Problem details> Quote every line as written. Omit pictures.

- - -

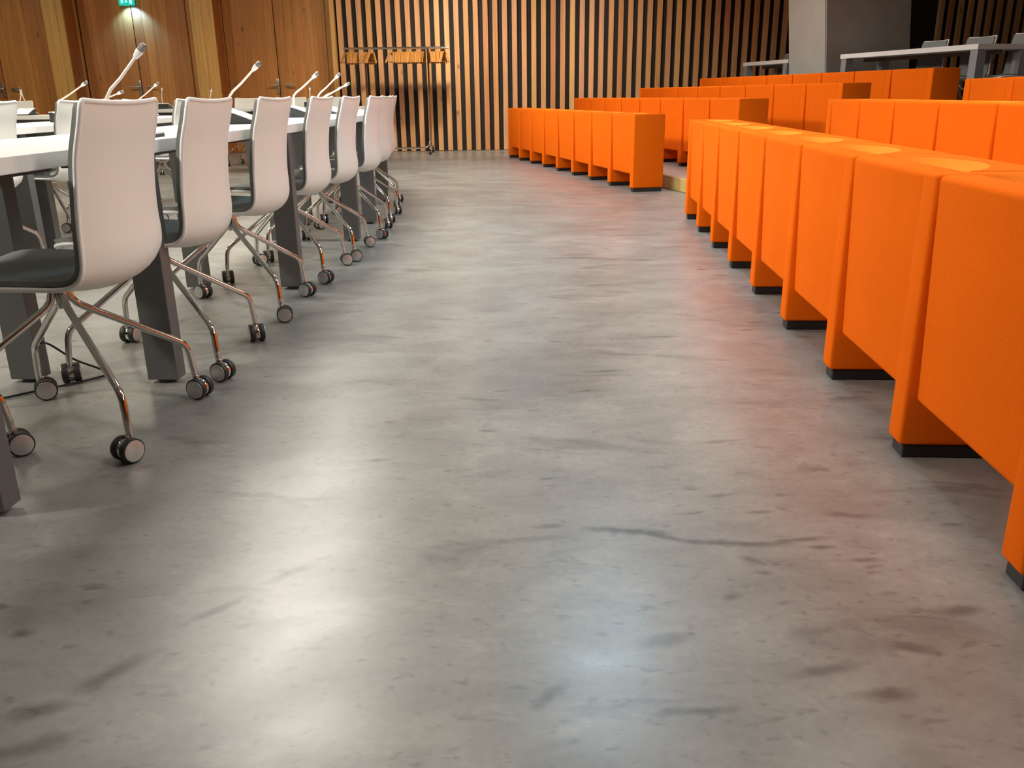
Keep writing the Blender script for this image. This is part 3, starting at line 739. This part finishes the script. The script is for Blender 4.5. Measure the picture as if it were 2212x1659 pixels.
# ------------------------------------------------------------------ exit sign
es = empty('exit_sign', (-5.872, 14.44, 2.225)); tag(es, 'lit green emergency exit sign with running figure, arrow and door above the double door', 'sign')
MB().box((0, 0, .06), (.235, .04, .125), bevel=.006).obj('housing', M['sign_green'], es)
def flat(name, polys, mat, parent, y=-.0215):
    s = MB()
    for p in polys:
        a = [s.bm.verts.new((q[0], y, q[1])) for q in p]; b = [s.bm.verts.new((q[0], y - .0015, q[1])) for q in p]
        n = len(p); s.bm.faces.new(b); s.bm.faces.new(a[::-1])
        for i in range(n): s.bm.faces.new((a[i], a[(i + 1) % n], b[(i + 1) % n], b[i]))
    return s.obj(name, mat, parent, smooth=False)
flat('running_figure', [[(-.075, .072), (-.060, .085), (-.048, .07), (-.058, .05), (-.070, .055)], [(-.062, .055), (-.052, .05), (-.038, .028), (-.048, .024)], [(-.070, .056), (-.060, .05), (-.078, .022), (-.088, .026)],
                        [(-.053, .071), (-.034, .060), (-.036, .052), (-.055, .060)], [(-.072, .072), (-.092, .060), (-.088, .053), (-.069, .063)], [(-.058, .088), (-.050, .096), (-.043, .088), (-.050, .081)]], M['sign_white'], es)
flat('arrow', [[(-.008, .095), (.008, .095), (.008, .055), (.022, .055), (0, .030), (-.022, .055), (-.008, .055)]], M['sign_white'], es)
flat('door_symbol', [[(.050, .020), (.088, .020), (.088, .100), (.050, .100)]], M['sign_white'], es)
pl = bpy.data.lights.new('sign_lamp', 'SPOT'); pl.energy = 15; pl.color = (.16, .45, 1.0); pl.shadow_soft_size = .02; pl.spot_size = R_(120); pl.spot_blend = .5
po = bpy.data.objects.new('sign_lamp', pl); COL.objects.link(po); po.parent = es; po.location = (.03, -.06, -.03); po.rotation_euler = (R_(35), 0, 0)

# ------------------------------------------------------------------ cable at the table leg
c = MB().tube(catmull([(-1.468, 2.575, .125), (-1.44, 2.575, .120), (-1.39, 2.61, .06), (-1.34, 2.66, .012), (-1.30, 2.62, .0055), (-1.36, 2.54, .0055), (-1.46, 2.45, .0055), (-1.56, 2.36, .0055), (-1.70, 2.28, .0055), (-1.9, 2.2, .0055)], 6), .0035, 8).obj('power_cable', M['black'])
tag(c, 'thin black cable on the floor by the rear leg of the left table', 'cable')
for o in list(bpy.data.objects):
    if o.type == 'MESH' and o.parent is None and 'kind' not in o and 'label' not in o: print('UNTAGGED', o.name)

- - -

Exercise solution>
Keep writing the Blender script for this image. This is part 3, starting at line 739. This part finishes the script. The script is for Blender 4.5. Measure the picture as if it were 2212x1659 pixels.
# ------------------------------------------------------------------ exit sign
es = empty('exit_sign', (-5.872, 14.44, 2.225)); tag(es, 'lit green emergency exit sign with running figure, arrow and door above the double door', 'sign')
MB().box((0, 0, .06), (.235, .04, .125), bevel=.006).obj('housing', M['sign_green'], es)
def flat(name, polys, mat, parent, y=-.0215):
    s = MB()
    for p in polys:
        a = [s.bm.verts.new((q[0], y, q[1])) for q in p]; b = [s.bm.verts.new((q[0], y - .0015, q[1])) for q in p]
        n = len(p); s.bm.faces.new(b); s.bm.faces.new(a[::-1])
        for i in range(n): s.bm.faces.new((a[i], a[(i + 1) % n], b[(i + 1) % n], b[i]))
    return s.obj(name, mat, parent, smooth=False)
flat('running_figure', [[(-.075, .072), (-.060, .085), (-.048, .07), (-.058, .05), (-.070, .055)], [(-.062, .055), (-.052, .05), (-.038, .028), (-.048, .024)], [(-.070, .056), (-.060, .05), (-.078, .022), (-.088, .026)],
                        [(-.053, .071), (-.034, .060), (-.036, .052), (-.055, .060)], [(-.072, .072), (-.092, .060), (-.088, .053), (-.069, .063)], [(-.058, .088), (-.050, .096), (-.043, .088), (-.050, .081)]], M['sign_white'], es)
flat('arrow', [[(-.008, .095), (.008, .095), (.008, .055), (.022, .055), (0, .030), (-.022, .055), (-.008, .055)]], M['sign_white'], es)
flat('door_symbol', [[(.050, .020), (.088, .020), (.088, .100), (.050, .100)]], M['sign_white'], es)
pl = bpy.data.lights.new('sign_lamp', 'SPOT'); pl.energy = 15; pl.color = (.16, .45, 1.0); pl.shadow_soft_size = .02; pl.spot_size = R_(120); pl.spot_blend = .5
po = bpy.data.objects.new('sign_lamp', pl); COL.objects.link(po); po.parent = es; po.location = (.03, -.06, -.03); po.rotation_euler = (R_(35), 0, 0)

# ------------------------------------------------------------------ cable at the table leg
c = MB().tube(catmull([(-1.468, 2.575, .125), (-1.44, 2.575, .120), (-1.39, 2.61, .06), (-1.34, 2.66, .012), (-1.30, 2.62, .0055), (-1.36, 2.54, .0055), (-1.46, 2.45, .0055), (-1.56, 2.36, .0055), (-1.70, 2.28, .0055), (-1.9, 2.2, .0055)], 6), .0035, 8).obj('power_cable', M['black'])
tag(c, 'thin black cable on the floor by the rear leg of the left table', 'cable')
for o in list(bpy.data.objects):
    if o.type == 'MESH' and o.parent is None and 'kind' not in o and 'label' not in o: print('UNTAGGED', o.name)